No, I think I’ll preach it, Waits replied, and that’s the approach he went with that led to the keeper take. Afterwards, Chelew apologized to Waits for potentially steering him in the wrong direction, but Waits wouldn’t have it.
No, I needed someone to go up against. Thank you for saying something to do different.
Some tracks required more trust on the part of the Blind Boys than others. “The Christmas Song” is one of two secular songs on the album, and Chelew admits, “I don’t think Clarence Fountain would have done it when we first worked together in 2001,” but by their third album working together, he was able to go with Chelew on the duet with Shelby Lynne.
More challenging was “Away in a Manger,” which had two obstacles. First, Fountain and Jimmy Carter—two of the three remaining Blind Boys of Alabama at the time of the recording—thought the melody was too sing-song to bother with, and recasting it as a blues with Robert Randolph didn’t help much. Guest vocalist George Clinton was the other. “George Clinton had a very different lifestyle from the Blind Boys, obviously,” Chelew says. He had a drug addiction problem, so some wondered if it was sacrilegious to sing sacred songs with him. George Scott, the third original Blind Boy, took the lead vocal and sang with Clinton, who had four baffle walls around him in the studio so that nobody had to see what he was up to.
Clinton and Carter took 12 or so passes each on the song, and Clinton performed a number of takes very differently. Chelew assumed he was trying out different approaches, but once they were done, Clinton explained that he heard them as complementary parts and wanted to use them all. “We ended up blending all of them together in the final mix,” Chelew says.

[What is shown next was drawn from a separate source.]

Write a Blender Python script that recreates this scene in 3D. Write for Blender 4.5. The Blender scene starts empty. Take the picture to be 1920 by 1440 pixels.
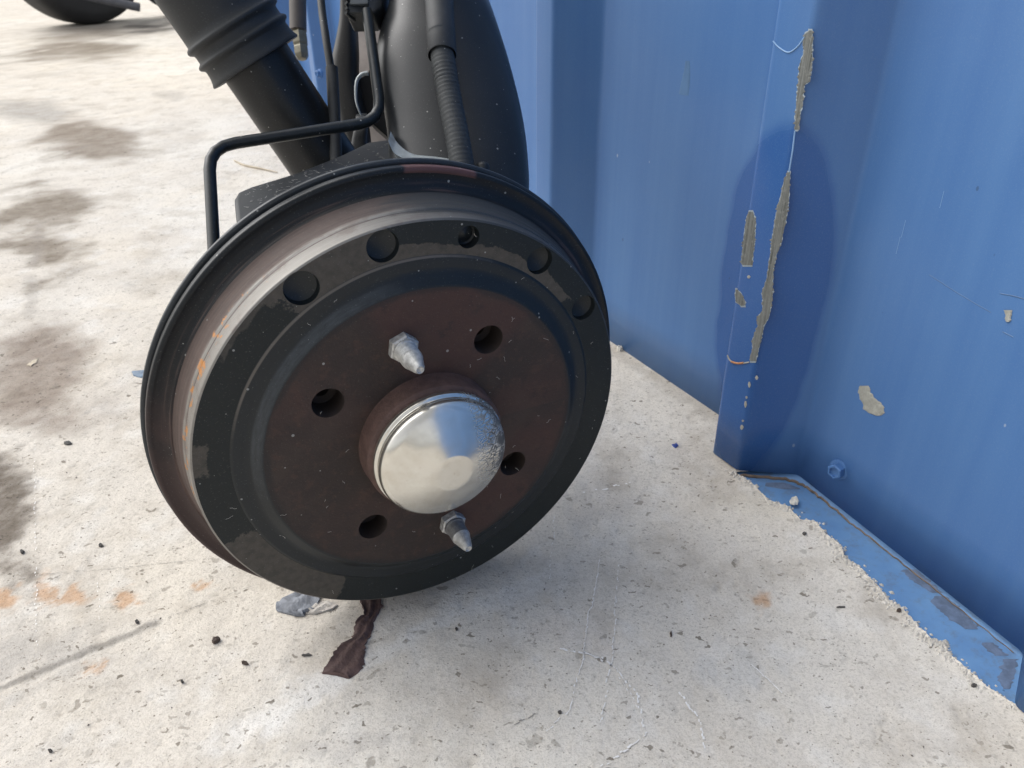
import bpy, bmesh, math, random
import numpy as np
from mathutils import Vector, Matrix
random.seed(7)
S = bpy.context.scene
COL = S.collection

# ------------------------------------------------------------------ camera
F, CX, CY, CAMH = 1450.0, 960.0, 720.0, 0.377          # focal length in photo pixels, photo centre, lens height
nad = Vector((40.0, 2420.0, F)).normalized()            # straight down, seen from the camera
UPC = -nad
FW = (Vector((0, 0, 1)) - UPC * UPC.z).normalized()
RT = FW.cross(UPC)
if RT.x < 0: RT = -RT
def c2w(v): return Vector((RT.dot(v), FW.dot(v), UPC.dot(v)))
CAMPOS = Vector((0, 0, CAMH))
CR, CU, CF = c2w(Vector((1, 0, 0))), c2w(Vector((0, -1, 0))), c2w(Vector((0, 0, 1)))
cam = bpy.data.cameras.new('camera'); camo = bpy.data.objects.new('camera', cam); COL.objects.link(camo)
camo.matrix_world = Matrix(((CR.x, CU.x, -CF.x, 0), (CR.y, CU.y, -CF.y, 0), (CR.z, CU.z, -CF.z, CAMH), (0, 0, 0, 1)))
cam.sensor_width = 36; cam.lens = F / 1920 * 36; cam.clip_start = 0.01; cam.clip_end = 500
cam.dof.use_dof = True; cam.dof.focus_distance = 0.43; cam.dof.aperture_fstop = 22
S.camera = camo
S.render.resolution_x, S.render.resolution_y = 1024, 768

# ------------------------------------------------------------------ sky, sun, exposure
SUN_EL, SUN_DIR = math.radians(48), Vector((-0.84, 0.40, 0)).normalized()    # SUN_DIR: towards the light
W = bpy.data.worlds.new('World'); S.world = W; W.use_nodes = True
wn = W.node_tree; wn.nodes.clear()
sky = wn.nodes.new('ShaderNodeTexSky'); sky.sky_type = 'NISHITA'; sky.sun_disc = False
sky.sun_elevation = SUN_EL; sky.sun_rotation = math.atan2(SUN_DIR.x, SUN_DIR.y)
sky.dust_density = 4.0; sky.air_density = 1.0; sky.ozone_density = 1.0
hs = wn.nodes.new('ShaderNodeHueSaturation'); hs.inputs['Saturation'].default_value = 0.16
bg = wn.nodes.new('ShaderNodeBackground'); bg.inputs['Strength'].default_value = 0.14
wo = wn.nodes.new('ShaderNodeOutputWorld')
wn.links.new(sky.outputs[0], hs.inputs['Color']); wn.links.new(hs.outputs[0], bg.inputs[0]); wn.links.new(bg.outputs[0], wo.inputs[0])
sl = bpy.data.lights.new('sun', 'SUN'); sl.energy = 1.0; sl.angle = math.radians(80); sl.color = (1.0, 0.98, 0.95)
so = bpy.data.objects.new('sun', sl); COL.objects.link(so)
to_sun = Vector((SUN_DIR.x * math.cos(SUN_EL), SUN_DIR.y * math.cos(SUN_EL), math.sin(SUN_EL)))
so.rotation_euler = to_sun.to_track_quat('Z', 'Y').to_euler()
S.view_settings.view_transform = 'Standard'; S.view_settings.look = 'None'
S.view_settings.exposure = 0.70; S.view_settings.gamma = 1.0
S.cycles.max_bounces = 4; S.cycles.diffuse_bounces = 2; S.cycles.glossy_bounces = 2; S.cycles.transmission_bounces = 1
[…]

Solomon Burke joined the Blind Boys for “I Pray on Christmas,” a Harry Connick Jr. song that made Chelew think of them when he heard it while driving one holiday season. “We blues’d it up,” he says.
The session for the song fell on a Sunday, and Burke brought what seemed to be an entourage from church. He also brought fried chicken for lunch and fed everybody. Burke came with a song that he had in mind and was prepared to perform, and he had never heard Connick’s song before. Chelew played it for him a couple of times, and then Burke went into the studio to sing. “He did one take completely and that was it,” Chelew recalls. He instinctively asked him for another take, but Burke announced, Gentlemen, I think you have your track.
Chelew recorded Aaron Neville and the Blind Boys’ a cappella version of “Joy to the World” at Piety Street Studios, and he got Neville at his most natural. “It was bare bones Aaron without all the flourishes and notes that were held extra-long,” Chelew says. It’s an Aaron Neville rarely heard these days on record, and he got it by getting to work without a lot of fanfare. Days later after Chelew had returned to Los Angeles, where he lived at the time, Neville called to say that he knew what they were looking for and he was ready. Chelew passed on the opportunity to record him again.
“I think he would have decorated it and over-sung,” Chelew says. It’s something he’d seen many singers do over the years, and those experiences made him look for ways to capture spontaneous, unpre-meditated musical choices.
“You hope the the tape machine or ProTools are running when they’re soundchecking,” he says. “First thought, best thought. When you think about it too much, you’re not going to get it.”